====== Data provided ======

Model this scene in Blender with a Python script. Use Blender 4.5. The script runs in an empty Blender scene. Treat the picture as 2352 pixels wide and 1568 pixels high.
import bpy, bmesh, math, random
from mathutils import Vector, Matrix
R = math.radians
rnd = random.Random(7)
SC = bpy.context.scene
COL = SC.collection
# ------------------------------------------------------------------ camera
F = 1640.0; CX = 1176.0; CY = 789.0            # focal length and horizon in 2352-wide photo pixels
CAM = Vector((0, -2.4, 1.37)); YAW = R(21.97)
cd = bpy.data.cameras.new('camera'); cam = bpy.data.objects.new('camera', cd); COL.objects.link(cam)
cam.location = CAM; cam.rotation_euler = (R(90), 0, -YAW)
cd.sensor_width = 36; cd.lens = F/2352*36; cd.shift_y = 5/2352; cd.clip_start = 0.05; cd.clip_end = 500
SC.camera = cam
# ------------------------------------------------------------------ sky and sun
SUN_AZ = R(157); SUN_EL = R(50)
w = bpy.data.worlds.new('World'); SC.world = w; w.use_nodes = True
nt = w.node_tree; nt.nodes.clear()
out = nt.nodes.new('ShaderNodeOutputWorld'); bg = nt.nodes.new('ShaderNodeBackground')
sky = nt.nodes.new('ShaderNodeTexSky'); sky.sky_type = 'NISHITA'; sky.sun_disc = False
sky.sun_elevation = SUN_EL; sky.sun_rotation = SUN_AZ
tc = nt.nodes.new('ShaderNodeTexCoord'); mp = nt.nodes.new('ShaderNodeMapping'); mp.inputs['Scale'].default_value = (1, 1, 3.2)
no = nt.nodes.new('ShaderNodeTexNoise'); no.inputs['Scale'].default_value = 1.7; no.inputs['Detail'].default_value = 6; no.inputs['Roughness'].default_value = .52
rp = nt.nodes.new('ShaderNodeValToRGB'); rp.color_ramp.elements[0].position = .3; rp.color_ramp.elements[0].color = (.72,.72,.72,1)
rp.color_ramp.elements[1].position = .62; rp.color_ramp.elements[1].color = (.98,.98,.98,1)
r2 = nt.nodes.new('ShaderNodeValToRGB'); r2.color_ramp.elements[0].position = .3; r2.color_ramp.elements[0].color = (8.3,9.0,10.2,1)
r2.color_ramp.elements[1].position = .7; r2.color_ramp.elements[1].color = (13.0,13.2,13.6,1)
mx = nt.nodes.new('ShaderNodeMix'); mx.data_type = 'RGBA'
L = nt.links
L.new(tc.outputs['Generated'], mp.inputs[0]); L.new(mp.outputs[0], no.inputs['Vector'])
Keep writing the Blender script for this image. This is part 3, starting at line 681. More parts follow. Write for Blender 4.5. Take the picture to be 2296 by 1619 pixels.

======

### Problem to solve:
Output all of the data again. Match it exactly.

### Solution to the exercise:
Model this scene in Blender with a Python script. Use Blender 4.5. The script runs in an empty Blender scene. Treat the picture as 2352 pixels wide and 1568 pixels high.
import bpy, bmesh, math, random
from mathutils import Vector, Matrix
R = math.radians
rnd = random.Random(7)
SC = bpy.context.scene
COL = SC.collection
# ------------------------------------------------------------------ camera
F = 1640.0; CX = 1176.0; CY = 789.0            # focal length and horizon in 2352-wide photo pixels
CAM = Vector((0, -2.4, 1.37)); YAW = R(21.97)
cd = bpy.data.cameras.new('camera'); cam = bpy.data.objects.new('camera', cd); COL.objects.link(cam)
cam.location = CAM; cam.rotation_euler = (R(90), 0, -YAW)
cd.sensor_width = 36; cd.lens = F/2352*36; cd.shift_y = 5/2352; cd.clip_start = 0.05; cd.clip_end = 500
SC.camera = cam
# ------------------------------------------------------------------ sky and sun
SUN_AZ = R(157); SUN_EL = R(50)
w = bpy.data.worlds.new('World'); SC.world = w; w.use_nodes = True
nt = w.node_tree; nt.nodes.clear()
out = nt.nodes.new('ShaderNodeOutputWorld'); bg = nt.nodes.new('ShaderNodeBackground')
sky = nt.nodes.new('ShaderNodeTexSky'); sky.sky_type = 'NISHITA'; sky.sun_disc = False
sky.sun_elevation = SUN_EL; sky.sun_rotation = SUN_AZ
tc = nt.nodes.new('ShaderNodeTexCoord'); mp = nt.nodes.new('ShaderNodeMapping'); mp.inputs['Scale'].default_value = (1, 1, 3.2)
no = nt.nodes.new('ShaderNodeTexNoise'); no.inputs['Scale'].default_value = 1.7; no.inputs['Detail'].default_value = 6; no.inputs['Roughness'].default_value = .52
rp = nt.nodes.new('ShaderNodeValToRGB'); rp.color_ramp.elements[0].position = .3; rp.color_ramp.elements[0].color = (.72,.72,.72,1)
rp.color_ramp.elements[1].position = .62; rp.color_ramp.elements[1].color = (.98,.98,.98,1)
r2 = nt.nodes.new('ShaderNodeValToRGB'); r2.color_ramp.elements[0].position = .3; r2.color_ramp.elements[0].color = (8.3,9.0,10.2,1)
r2.color_ramp.elements[1].position = .7; r2.color_ramp.elements[1].color = (13.0,13.2,13.6,1)
mx = nt.nodes.new('ShaderNodeMix'); mx.data_type = 'RGBA'
L = nt.links
L.new(tc.outputs['Generated'], mp.inputs[0]); L.new(mp.outputs[0], no.inputs['Vector'])
Keep writing the Blender script for this image. This is part 3, starting at line 681. More parts follow. Write for Blender 4.5. Take the picture to be 2296 by 1619 pixels.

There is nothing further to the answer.